Mas as movimentações dos últimos meses não podem ser ignoradas com o argumento de que são estéreis ou isoladas. Não são uma tendência, mas são politicamente relevantes: podem vir a ser decisivas no momento em que Mueller der por terminada a sua investigação. Nos próximos dias, será a vez de a directora de comunicações de Trump, Hope Hicks, depor à porta fechada e sob juramento.

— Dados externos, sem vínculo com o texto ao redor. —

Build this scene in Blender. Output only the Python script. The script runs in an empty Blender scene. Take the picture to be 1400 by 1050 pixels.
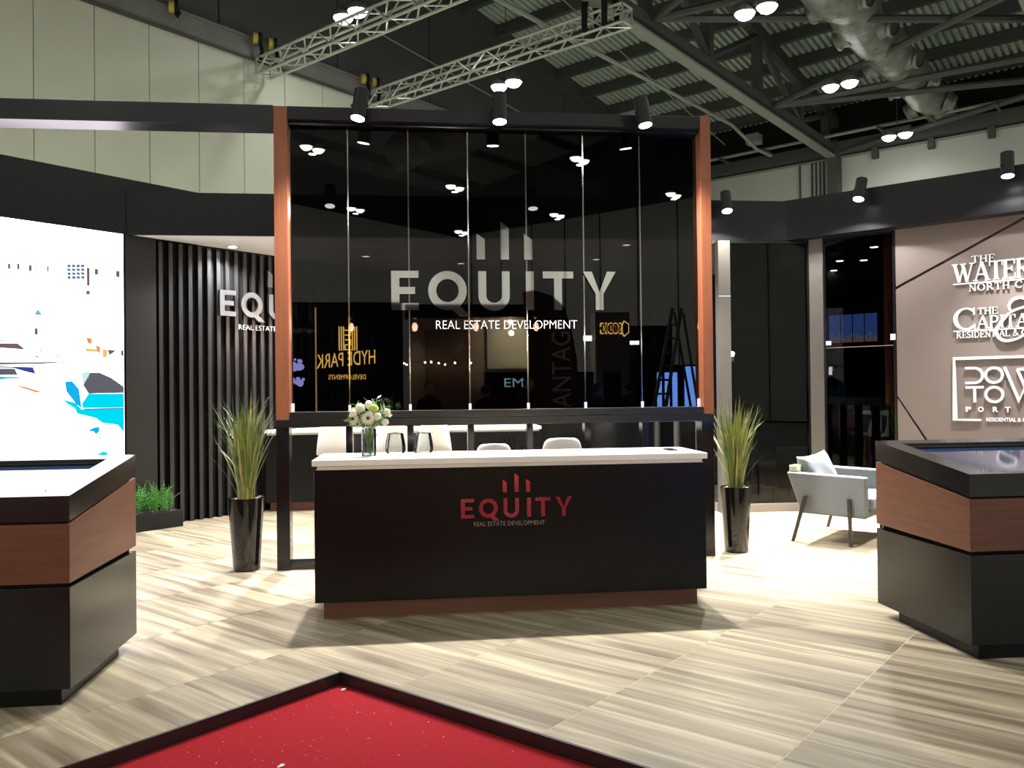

Por ser a terceira vez, não foi notícia. Mas vale a pena ficar escrito. Em Julho, foram submetidos à Câmara de Representantes (em cuja Comissão dos Assuntos Judiciais é dado o primeiro passo do processo) os primeiros artigos de impeachment, depois de Trump ter despedido o director do FBI James Comey, que investigava o “affair russo”. A iniciativa foi de Brad Sherman, um democrata da Califórnia. Em Outubro, foi a vez de Al Green submeter artigos para um impeachment, argumentando que Trump estava a semear divisões raciais no país e tinha um “historial de incitamento ao supremacismo branco, ao sexismo, ao ódio, à xenofobia e ao racismo”. “Não peço o apoio de ninguém. Às vezes, temos de fazer as coisas sozinhos”, disse. E esta semana avançou Steve Cohen, do Tennessee, com o apoio de Green, Marcia Fudge (Ohio), John Yarmuth (Kentucky) e Adriano Espaillat (Nova Iorque). “Dada a magnitude da crise constitucional, não vemos razão para mais demora”, disse Cohen. Na sua avaliação, Trump é “unfit” para ser Presidente por várias razões, mas cinco justificam um julgamento no Congresso: obstrução da Justiça (quando despediu Comey); violação das leis que proíbem os funcionários públicos de receberem presentes de governos estrangeiros sem consentimento do Congresso e que impedem os presidentes de obterem lucros como resultado do desempenho da função); ataques contra o sistema judicial e ataques contra os media.
Do lado republicano as movimentações são ainda mais interessantes. Dois senadores anunciaram que não vão recandidatar-se nas intercalares, prometendo usar bem o seu tempo até Janeiro de 2019, livres da pressão eleitoral e da lealdade a Trump. Um deles preside à Comissão dos Negócios Estrangeiros. A estes juntam-se 14 congressistas. São casos muito díspares. De todos, o que importa é Bob Goodlatte, presidente da Comissão dos Assuntos Judiciais na Câmara dos Representantes. Exacto, onde começam os impeachments. O perfume do impeachment tornou-se cada vez mais intenso, com a ajuda do bilionário ambientalista Tom Steyer, que lançou uma campanha de dez milhões de dólares nos canais de cabo nacionais com um apelo aos democratas: trabalhem para um impeachment. É neste contexto que, depois de ver chumbada no Senado a sua tentativa de destruir o Obamacare, Trump quase não conseguiu aprovar o seu pacote fiscal.
Hoje, quando Trump está há exactamente 300 dias na Casa Branca, ja não se pode dizer que no Congresso estejam todos a dormir.